I am an Associate Professor at the Department of Economics at the University of Southern Denmark (SDU). I received my BSc in Economics & Management from the London School of Economics & Political Science, and completed my MSc and PhD in Economics at the University of Essex. Before joining SDU, I was a Max Weber Fellow at the European University Institute.
I am a health economist working at the intersection of health, labour and development economics, with a particular focus on gender and inequality. My research leverages Denmark's population-wide administrative registers, alongside survey and biomarker data, and applies causal inference methods to ask how health shocks, working conditions and policy reforms shape health and economic behaviour.

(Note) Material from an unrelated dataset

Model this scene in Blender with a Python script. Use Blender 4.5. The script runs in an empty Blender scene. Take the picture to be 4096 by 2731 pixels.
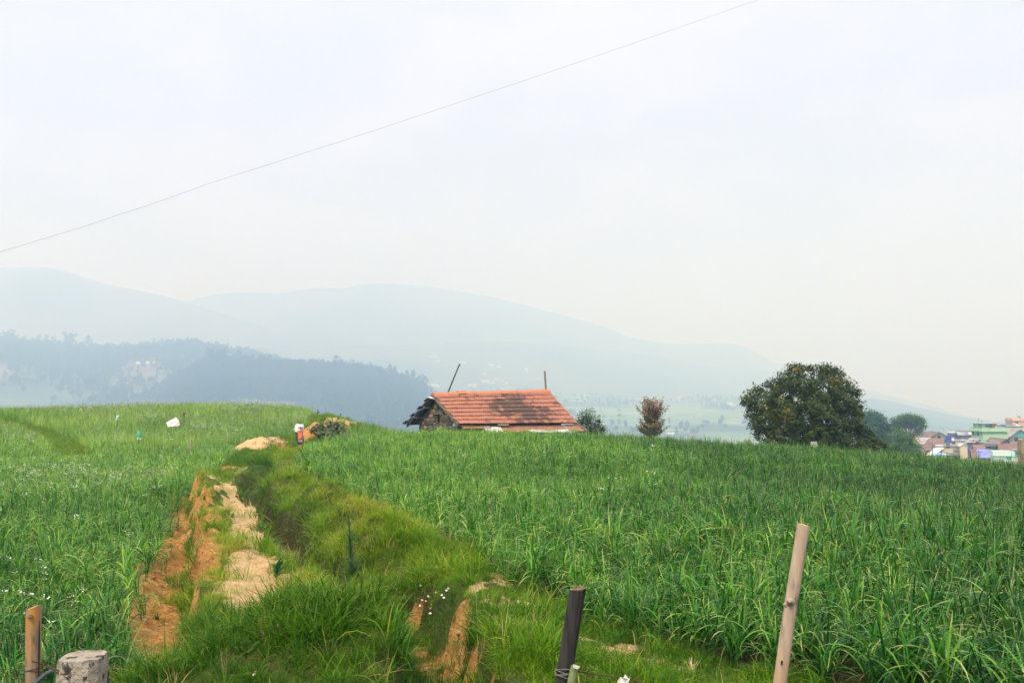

Much of my current work examines how men and women differ in the way they use the healthcare system. In an ongoing project funded by the Danish Independent Research Fund, I study whether gender differences in healthcare utilisation and health behaviour persist—or even intensify—after an unexpected adverse health shock. A second strand, supported by a Carlsberg Foundation Semper Ardens Accelerate grant, investigates how unemployment, organisational change and job insecurity affect mental health. I also work on the health-economic consequences of ageing populations, including how age and proximity to death drive healthcare expenditure.
Alongside this health-economics agenda, my development economics research asks how the creative use of applied econometric methods can help policymakers address critical questions—such as child mortality and domestic violence—even in data-limited settings, so that credible evidence can inform policy where it is often hardest to produce.